The Diverse Structure and Organization of U.S. Beef Cow-Calf Farms (March 2011) uses 2008 ARMS data for U.S. beef cow-calf farms to study their structure and organization.  Findings suggest that many small operations are "rural residence farms" that specialize in beef cow-calf production, but their income from off-farm sources exceeds that from the farm. Most beef cow-calf production occurs on large farms, but cow-calf production is not the primary enterprise on many of these farms. Findings suggest that operators of beef cow-calf farms have a diverse set of goals for the cattle enterprise.

Characteristics, Costs, and Issues for Organic Dairy Farming (November 2009) uses 2005 ARMS data for U.S. dairy operations, which include a targeted sample of organic milk producers, to examine the structure, costs, and challenges of organic milk production. Findings suggest that economic forces have made organic operations more like conventional operations and that the future structure of the industry may depend on the interpretation and implementation of new organic pasture rules.

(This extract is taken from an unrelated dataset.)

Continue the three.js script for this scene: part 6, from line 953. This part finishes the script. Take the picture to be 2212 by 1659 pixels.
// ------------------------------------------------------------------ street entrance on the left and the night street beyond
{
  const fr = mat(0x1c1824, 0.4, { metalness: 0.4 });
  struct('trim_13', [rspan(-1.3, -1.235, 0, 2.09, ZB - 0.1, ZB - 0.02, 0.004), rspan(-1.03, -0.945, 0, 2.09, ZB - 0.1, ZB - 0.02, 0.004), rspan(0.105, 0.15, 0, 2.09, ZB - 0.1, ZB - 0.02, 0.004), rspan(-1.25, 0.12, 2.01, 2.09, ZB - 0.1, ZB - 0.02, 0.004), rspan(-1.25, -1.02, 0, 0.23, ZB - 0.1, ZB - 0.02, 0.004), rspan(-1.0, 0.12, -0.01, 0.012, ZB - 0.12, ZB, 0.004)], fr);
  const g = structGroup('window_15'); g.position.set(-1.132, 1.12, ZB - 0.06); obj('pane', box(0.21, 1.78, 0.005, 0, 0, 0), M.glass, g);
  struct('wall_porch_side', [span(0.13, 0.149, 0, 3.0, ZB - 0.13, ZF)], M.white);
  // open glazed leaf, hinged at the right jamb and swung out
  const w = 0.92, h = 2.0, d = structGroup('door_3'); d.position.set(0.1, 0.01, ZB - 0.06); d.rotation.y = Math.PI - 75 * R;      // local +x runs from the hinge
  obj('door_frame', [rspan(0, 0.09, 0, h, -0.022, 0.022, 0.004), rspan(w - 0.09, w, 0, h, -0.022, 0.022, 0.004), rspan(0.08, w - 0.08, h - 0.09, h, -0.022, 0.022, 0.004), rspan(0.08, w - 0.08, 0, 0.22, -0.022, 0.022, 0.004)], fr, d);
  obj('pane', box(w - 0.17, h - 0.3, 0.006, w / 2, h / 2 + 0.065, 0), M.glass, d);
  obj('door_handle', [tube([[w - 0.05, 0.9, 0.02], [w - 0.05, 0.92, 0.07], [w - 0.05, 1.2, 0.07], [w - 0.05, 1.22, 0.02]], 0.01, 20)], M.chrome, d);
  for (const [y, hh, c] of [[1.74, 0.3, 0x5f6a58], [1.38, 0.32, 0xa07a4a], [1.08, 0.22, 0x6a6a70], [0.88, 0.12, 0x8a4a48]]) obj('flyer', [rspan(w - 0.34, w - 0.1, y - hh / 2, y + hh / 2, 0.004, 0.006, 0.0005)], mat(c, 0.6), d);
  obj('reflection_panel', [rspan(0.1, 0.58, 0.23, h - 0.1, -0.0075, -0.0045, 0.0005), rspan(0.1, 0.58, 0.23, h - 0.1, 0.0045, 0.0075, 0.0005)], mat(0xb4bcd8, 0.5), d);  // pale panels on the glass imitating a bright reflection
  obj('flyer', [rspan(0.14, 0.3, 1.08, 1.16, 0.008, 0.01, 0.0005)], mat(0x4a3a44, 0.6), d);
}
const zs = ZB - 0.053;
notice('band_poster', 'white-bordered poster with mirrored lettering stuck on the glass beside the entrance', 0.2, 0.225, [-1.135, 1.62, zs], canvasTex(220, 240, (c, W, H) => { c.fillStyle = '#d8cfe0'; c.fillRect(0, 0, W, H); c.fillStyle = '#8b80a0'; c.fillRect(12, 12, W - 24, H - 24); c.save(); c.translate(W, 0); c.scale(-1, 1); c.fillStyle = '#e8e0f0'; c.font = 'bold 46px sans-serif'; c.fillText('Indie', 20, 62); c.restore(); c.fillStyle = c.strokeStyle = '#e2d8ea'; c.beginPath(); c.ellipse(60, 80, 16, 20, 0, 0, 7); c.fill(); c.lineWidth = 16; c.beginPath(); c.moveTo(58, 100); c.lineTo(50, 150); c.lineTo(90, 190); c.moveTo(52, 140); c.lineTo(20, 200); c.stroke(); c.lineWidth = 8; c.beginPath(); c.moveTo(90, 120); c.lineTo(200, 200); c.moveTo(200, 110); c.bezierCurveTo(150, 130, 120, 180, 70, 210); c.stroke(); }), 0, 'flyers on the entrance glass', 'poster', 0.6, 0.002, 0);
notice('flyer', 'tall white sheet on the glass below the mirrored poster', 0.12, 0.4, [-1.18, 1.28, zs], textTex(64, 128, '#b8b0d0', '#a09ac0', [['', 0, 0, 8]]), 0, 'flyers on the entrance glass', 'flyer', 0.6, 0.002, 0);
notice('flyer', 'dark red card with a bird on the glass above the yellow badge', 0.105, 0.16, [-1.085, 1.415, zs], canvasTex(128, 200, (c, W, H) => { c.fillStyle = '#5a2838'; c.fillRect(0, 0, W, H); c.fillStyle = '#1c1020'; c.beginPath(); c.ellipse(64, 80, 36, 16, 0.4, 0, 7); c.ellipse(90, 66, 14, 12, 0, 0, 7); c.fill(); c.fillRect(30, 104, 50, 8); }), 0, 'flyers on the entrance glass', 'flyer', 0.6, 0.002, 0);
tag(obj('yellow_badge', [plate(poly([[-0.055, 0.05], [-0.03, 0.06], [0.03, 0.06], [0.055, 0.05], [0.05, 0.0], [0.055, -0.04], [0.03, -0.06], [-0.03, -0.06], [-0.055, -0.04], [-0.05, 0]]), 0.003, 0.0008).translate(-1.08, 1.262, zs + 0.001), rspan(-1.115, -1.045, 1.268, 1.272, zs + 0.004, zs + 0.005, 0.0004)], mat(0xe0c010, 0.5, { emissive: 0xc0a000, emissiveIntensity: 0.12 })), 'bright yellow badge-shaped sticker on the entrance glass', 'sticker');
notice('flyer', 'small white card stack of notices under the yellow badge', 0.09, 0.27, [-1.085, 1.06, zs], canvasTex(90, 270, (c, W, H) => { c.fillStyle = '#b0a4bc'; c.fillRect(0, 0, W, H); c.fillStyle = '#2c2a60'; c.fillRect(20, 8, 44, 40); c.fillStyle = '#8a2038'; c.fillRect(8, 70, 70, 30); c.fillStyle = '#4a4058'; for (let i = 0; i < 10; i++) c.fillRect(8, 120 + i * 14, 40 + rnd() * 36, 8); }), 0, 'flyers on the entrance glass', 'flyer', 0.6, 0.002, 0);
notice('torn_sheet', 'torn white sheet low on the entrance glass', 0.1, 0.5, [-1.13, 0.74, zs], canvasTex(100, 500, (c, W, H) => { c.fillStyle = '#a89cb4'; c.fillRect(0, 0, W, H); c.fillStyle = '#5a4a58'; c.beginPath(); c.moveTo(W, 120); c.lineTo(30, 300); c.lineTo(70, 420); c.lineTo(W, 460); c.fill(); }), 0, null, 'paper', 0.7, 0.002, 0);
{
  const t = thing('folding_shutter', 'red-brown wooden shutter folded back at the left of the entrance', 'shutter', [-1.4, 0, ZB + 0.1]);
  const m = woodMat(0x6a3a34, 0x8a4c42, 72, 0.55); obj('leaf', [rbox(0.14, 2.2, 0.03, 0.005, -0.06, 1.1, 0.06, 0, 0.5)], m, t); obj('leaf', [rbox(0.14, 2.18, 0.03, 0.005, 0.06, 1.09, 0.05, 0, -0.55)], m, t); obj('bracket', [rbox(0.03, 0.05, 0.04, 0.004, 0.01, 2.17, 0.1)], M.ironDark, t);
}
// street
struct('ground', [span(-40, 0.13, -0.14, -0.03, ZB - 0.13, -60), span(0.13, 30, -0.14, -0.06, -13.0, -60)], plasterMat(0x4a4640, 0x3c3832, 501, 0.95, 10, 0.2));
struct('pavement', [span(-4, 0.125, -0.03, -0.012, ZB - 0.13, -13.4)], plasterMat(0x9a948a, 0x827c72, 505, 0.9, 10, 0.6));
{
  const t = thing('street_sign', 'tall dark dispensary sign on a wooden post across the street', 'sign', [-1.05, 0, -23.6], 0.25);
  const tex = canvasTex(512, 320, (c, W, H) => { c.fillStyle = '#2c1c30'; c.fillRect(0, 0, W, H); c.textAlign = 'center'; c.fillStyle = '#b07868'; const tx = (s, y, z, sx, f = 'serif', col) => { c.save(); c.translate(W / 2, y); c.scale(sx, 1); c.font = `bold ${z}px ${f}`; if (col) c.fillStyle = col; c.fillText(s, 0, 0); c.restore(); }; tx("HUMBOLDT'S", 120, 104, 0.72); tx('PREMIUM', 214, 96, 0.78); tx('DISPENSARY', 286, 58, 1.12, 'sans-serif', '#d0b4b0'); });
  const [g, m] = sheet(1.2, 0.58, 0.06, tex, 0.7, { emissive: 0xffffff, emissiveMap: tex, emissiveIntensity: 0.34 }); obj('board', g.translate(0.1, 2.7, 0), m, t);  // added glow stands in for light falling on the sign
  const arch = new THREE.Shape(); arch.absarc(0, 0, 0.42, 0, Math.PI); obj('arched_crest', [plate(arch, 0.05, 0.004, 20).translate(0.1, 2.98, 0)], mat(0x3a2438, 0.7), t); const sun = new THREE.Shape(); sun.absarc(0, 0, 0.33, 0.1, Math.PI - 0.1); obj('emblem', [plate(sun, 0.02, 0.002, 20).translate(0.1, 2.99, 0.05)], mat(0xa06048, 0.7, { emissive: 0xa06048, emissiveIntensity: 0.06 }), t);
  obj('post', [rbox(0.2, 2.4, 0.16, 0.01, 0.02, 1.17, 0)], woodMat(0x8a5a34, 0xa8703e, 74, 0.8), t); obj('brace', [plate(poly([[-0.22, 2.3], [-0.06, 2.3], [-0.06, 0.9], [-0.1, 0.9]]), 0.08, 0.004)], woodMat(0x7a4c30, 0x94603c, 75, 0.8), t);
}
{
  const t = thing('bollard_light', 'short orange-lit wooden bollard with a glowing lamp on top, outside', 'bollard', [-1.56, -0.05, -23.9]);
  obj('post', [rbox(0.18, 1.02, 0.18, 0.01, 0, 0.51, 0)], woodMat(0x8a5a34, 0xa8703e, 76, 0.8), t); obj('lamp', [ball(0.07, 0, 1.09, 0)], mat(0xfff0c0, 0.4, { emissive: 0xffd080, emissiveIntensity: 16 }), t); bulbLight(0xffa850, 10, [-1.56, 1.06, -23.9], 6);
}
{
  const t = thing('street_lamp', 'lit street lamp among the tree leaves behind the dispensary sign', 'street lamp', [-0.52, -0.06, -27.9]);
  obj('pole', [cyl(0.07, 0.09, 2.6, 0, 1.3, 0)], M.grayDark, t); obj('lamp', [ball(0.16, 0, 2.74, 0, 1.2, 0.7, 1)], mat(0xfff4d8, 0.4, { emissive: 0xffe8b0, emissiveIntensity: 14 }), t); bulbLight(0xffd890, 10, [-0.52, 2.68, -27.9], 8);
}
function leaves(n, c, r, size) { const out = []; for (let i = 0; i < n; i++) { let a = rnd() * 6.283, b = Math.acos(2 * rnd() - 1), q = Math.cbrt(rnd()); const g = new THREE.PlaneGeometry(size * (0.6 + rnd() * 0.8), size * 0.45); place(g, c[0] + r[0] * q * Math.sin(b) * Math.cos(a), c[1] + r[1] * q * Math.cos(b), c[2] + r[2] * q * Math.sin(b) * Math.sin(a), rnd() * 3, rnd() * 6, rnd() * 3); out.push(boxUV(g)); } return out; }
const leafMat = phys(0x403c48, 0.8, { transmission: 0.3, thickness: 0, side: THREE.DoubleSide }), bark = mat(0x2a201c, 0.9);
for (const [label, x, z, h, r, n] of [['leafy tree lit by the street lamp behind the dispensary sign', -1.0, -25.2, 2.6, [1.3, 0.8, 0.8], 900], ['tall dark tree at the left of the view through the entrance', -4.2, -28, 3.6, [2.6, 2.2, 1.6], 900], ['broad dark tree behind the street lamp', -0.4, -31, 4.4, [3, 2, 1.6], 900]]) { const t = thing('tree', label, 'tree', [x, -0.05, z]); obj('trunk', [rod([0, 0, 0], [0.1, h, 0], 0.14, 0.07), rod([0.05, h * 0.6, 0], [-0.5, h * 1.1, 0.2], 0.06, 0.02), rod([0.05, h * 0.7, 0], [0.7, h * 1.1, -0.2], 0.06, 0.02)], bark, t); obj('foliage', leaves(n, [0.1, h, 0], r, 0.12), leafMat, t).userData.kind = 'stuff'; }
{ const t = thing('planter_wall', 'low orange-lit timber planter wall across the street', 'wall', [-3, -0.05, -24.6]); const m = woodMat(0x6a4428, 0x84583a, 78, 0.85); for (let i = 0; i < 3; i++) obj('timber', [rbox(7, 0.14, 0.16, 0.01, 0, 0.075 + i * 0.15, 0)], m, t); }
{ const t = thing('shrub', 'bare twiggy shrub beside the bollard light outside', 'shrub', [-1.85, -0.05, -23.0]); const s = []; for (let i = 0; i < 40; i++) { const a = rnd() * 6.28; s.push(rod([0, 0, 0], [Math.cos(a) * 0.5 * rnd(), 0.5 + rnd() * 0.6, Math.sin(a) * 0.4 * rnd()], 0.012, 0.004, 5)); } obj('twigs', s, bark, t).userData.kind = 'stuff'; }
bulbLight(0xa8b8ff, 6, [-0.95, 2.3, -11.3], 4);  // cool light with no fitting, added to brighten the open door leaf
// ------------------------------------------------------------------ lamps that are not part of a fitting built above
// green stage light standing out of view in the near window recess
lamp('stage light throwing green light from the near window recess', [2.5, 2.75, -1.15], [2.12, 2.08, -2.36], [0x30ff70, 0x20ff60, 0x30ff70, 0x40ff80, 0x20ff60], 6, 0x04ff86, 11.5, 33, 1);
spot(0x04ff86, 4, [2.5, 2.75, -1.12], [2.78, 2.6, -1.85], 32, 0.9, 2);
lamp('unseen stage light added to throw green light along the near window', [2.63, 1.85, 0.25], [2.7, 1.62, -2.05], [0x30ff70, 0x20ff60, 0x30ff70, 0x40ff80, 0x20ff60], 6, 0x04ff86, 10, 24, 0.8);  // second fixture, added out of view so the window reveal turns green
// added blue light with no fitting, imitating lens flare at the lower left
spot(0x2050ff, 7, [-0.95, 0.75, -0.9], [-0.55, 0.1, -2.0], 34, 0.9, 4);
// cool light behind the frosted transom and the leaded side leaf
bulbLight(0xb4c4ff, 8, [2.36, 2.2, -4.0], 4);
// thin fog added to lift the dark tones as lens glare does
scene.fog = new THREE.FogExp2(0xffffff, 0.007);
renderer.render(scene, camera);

The Changing Economics and U.S. Hog Production (December 2007) uses 1992, 1998, and 2004 ARMS data for U.S. hog farms to study the structural and productivity changes in U.S. hog production from 1992-2004.  Findings show that large operations specializing in a single phase of production are replacing farrow-to-finish operations that performed all phases of production. The use of production contracts has increased. Operations producing under contract are larger than independent operations and are more likely to specialize in a single phase of production. These structural changes have coincided with substantial gains in efficiency for hog farms and lower production costs. Most of these productivity gains are attributable to increases in the scale of production and technological innovation.